[start of Supplied data]

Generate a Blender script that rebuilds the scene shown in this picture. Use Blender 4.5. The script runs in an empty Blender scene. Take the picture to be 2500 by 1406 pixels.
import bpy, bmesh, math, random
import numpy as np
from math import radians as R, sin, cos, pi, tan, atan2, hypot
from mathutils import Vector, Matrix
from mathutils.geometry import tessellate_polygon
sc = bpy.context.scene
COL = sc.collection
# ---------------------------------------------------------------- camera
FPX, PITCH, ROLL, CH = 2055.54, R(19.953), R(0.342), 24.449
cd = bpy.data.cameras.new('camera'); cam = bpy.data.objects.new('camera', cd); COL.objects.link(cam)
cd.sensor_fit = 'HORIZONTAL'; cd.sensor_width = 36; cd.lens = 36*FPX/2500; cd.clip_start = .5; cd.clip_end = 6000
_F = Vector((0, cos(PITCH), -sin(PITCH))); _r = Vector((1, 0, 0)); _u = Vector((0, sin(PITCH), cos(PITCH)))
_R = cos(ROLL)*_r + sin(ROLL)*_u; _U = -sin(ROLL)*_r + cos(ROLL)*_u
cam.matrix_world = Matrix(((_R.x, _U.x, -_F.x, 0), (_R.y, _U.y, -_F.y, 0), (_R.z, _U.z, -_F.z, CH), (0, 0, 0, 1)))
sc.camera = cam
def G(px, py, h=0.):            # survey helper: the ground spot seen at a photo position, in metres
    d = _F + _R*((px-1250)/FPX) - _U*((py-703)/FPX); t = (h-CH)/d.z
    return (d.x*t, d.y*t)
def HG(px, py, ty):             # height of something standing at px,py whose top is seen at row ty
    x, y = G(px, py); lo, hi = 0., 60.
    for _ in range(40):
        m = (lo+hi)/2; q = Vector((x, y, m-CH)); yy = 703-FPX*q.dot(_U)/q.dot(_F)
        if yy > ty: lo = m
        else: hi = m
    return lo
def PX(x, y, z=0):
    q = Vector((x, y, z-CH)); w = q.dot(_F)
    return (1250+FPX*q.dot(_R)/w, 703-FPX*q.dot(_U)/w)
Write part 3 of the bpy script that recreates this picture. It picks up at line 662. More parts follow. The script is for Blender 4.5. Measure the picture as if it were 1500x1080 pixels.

[end of Supplied data]

◆ Work to do
Where a line above contains the word "scene", copy that line.

◆ Solution for this problem
Generate a Blender script that rebuilds the scene shown in this picture. Use Blender 4.5. The script runs in an empty Blender scene. Take the picture to be 2500 by 1406 pixels.
sc = bpy.context.scene